1987: A LOOK BACK

The ABA and the Soviets


The Independent Task Force on ABA-Soviet Relations this year continued to press for abrogation of the American Bar Association's declaration of cooperation with the Association of Soviet Lawyers.

In February, the Task Force, assisted by Ukrainian, Jewish and human rights groups picketed the ABA's midyear meeting in New Orleans. Prominent former Soviet political prisoners, including Dr. Nina Strokata and Dr. Yuri Yarim-Agaev were brought in to speak about the reality of Soviet justice and Soviet lawyers.

In June, at an ABA-ASL seminar that discussed criminal procedure, independence of the judiciary, religious freedom, alternative dispute resolution and emigration, the Task Force and its supporters tried to raise human rights issues but their efforts were stymied by seminar procedures that did not allow rank-and-file lawyers and members of the press to pose questions to the panelists. Outside, some two dozen demonstrators carried signs condemning the Soviet justice system and demanding that formal ties between the ABA and ASL be severed.

Pressure mounted on the ABA at its annual convention held in San Francisco on August 12-19, as various human rights groups and ethnic organizations again raised their voices in protest.

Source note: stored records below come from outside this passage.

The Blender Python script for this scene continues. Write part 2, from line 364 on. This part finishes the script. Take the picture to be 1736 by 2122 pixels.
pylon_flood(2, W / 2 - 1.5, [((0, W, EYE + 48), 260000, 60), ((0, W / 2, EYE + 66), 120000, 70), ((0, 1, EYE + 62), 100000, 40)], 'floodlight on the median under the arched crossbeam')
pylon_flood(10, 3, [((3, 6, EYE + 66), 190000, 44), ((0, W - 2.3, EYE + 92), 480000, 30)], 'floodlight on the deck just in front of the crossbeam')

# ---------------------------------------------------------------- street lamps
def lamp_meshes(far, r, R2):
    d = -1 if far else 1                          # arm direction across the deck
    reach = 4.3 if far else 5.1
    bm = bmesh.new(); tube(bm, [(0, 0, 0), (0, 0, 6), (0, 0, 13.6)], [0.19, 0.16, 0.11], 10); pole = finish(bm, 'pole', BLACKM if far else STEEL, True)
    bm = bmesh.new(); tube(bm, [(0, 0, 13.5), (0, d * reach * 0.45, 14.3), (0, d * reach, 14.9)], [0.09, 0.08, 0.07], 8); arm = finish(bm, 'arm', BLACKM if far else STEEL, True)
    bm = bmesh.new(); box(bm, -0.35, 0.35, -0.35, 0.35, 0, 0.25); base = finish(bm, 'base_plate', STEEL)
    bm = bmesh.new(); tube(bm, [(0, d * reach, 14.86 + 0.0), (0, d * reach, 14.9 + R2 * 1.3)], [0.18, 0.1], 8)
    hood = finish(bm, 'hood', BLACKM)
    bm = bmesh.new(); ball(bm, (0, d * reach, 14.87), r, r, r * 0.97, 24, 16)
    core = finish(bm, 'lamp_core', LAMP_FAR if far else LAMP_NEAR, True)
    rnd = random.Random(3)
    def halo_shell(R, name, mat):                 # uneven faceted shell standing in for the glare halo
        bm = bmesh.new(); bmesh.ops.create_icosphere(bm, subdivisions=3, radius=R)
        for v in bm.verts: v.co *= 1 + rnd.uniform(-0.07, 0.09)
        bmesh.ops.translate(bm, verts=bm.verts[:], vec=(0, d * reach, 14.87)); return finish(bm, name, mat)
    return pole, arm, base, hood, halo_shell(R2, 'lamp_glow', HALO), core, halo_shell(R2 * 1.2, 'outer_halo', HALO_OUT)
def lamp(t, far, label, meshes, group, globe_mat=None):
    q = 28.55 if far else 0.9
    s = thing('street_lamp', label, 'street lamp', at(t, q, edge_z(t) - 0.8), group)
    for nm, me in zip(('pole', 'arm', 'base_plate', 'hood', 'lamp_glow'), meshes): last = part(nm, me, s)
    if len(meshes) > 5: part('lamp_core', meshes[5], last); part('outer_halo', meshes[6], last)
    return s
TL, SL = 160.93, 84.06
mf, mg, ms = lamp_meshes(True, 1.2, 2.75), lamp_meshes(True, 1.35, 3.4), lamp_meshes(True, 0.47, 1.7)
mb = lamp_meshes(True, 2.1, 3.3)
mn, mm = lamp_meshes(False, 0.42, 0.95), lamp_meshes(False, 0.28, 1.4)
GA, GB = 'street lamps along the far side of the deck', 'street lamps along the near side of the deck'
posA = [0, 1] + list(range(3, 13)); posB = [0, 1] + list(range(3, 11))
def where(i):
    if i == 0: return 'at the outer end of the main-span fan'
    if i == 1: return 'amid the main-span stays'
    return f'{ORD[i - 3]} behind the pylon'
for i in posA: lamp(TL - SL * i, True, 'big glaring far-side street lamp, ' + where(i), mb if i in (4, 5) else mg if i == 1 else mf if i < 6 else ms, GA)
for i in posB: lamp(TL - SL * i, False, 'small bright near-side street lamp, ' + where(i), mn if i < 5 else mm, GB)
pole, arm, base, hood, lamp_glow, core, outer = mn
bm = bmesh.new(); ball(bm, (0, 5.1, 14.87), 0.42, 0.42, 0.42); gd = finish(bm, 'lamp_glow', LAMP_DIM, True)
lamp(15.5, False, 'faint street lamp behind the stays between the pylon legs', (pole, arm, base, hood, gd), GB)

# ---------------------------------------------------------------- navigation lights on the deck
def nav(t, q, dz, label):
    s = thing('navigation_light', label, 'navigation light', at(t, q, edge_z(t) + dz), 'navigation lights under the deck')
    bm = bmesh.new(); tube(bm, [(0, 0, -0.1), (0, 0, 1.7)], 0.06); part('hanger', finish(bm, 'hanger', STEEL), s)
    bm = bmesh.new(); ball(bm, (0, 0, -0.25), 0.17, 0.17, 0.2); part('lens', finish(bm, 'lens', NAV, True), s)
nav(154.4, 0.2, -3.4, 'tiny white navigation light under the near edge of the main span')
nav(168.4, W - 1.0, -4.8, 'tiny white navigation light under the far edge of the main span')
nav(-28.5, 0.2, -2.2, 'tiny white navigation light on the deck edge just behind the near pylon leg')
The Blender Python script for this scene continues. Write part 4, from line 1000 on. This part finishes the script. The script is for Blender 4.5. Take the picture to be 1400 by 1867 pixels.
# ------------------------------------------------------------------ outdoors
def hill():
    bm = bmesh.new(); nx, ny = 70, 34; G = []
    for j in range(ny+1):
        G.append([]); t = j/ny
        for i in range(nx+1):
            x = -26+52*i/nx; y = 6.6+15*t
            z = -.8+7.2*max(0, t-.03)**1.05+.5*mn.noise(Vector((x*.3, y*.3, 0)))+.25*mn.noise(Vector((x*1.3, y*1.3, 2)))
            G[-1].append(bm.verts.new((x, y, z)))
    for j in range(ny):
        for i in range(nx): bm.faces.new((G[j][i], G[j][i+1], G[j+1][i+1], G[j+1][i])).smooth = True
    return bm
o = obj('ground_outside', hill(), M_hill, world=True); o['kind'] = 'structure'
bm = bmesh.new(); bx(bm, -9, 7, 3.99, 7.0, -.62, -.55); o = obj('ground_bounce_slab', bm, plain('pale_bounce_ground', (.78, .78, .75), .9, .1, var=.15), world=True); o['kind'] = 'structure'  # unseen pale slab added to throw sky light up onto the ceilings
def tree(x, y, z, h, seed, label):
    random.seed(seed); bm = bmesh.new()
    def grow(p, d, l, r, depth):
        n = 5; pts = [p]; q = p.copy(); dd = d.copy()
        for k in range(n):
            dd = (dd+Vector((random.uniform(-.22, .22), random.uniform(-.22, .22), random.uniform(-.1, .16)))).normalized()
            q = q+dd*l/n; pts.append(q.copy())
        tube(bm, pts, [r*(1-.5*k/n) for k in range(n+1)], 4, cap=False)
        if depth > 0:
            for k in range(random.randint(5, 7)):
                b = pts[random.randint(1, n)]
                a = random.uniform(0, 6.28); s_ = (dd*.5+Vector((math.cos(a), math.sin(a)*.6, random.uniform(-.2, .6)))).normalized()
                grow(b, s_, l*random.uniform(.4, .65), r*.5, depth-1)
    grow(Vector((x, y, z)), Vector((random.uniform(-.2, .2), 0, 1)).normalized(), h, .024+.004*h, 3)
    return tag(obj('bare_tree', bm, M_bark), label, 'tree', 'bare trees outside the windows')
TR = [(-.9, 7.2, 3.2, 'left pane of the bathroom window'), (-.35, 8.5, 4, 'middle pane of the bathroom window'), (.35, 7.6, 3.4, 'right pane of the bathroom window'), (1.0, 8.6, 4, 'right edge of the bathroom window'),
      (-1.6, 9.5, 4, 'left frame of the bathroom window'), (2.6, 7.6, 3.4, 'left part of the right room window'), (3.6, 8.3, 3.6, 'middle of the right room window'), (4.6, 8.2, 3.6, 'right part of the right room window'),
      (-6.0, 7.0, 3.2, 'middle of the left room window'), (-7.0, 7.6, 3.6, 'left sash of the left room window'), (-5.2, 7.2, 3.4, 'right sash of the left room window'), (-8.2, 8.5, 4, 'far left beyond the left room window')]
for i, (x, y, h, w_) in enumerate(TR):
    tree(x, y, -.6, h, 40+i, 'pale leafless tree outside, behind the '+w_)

Prominent former Soviet political prisoners Danylo Shumuk, Dr. Anatoly Koryagin and Zakhar Zunshein spoke at a press conference and to the ABA meeting. Ultimately a resolution calling for abrogation of the U.S.-Soviet lawyers' pact failed to get the approval of either the General Assembly or the House of Delegates of the ABA.

After the conclave Mr. Shumuk, who spent more than 30 years in Soviet prisons, camps and "internal" exile, wrote a lengthy letter to ABA president Robert MacCrate outlining his personal experiences with the Soviet legal system in an effort to persuade him that the ABA-ASL agreement is a grave mistake.

"The rule of law... has never been the mark of the Soviet legal system, and it never will be. So long as the Soviet legal system is subordinated to the Communist Party of the Soviet Union, the party's dictates, and not the rule of law, will govern society," he emphasized.

Meanwhile, the leaders of the Independent Task Force on ABA/Soviet Relations, Patience T. Huntwork, Orest A. Jejna and William J. Wolf, pledged to continue their efforts at the next ABA annual meeting in Toronto in August 1988.

In a related development, Ms. Huntwork, who had hoped to travel to Moscow for an unofficial seminar on human rights organized by Press Club Glasnost on December 10-13, has apparently endeared herself to Soviet authorities so much that she was denied permission to even apply for a Soviet visa.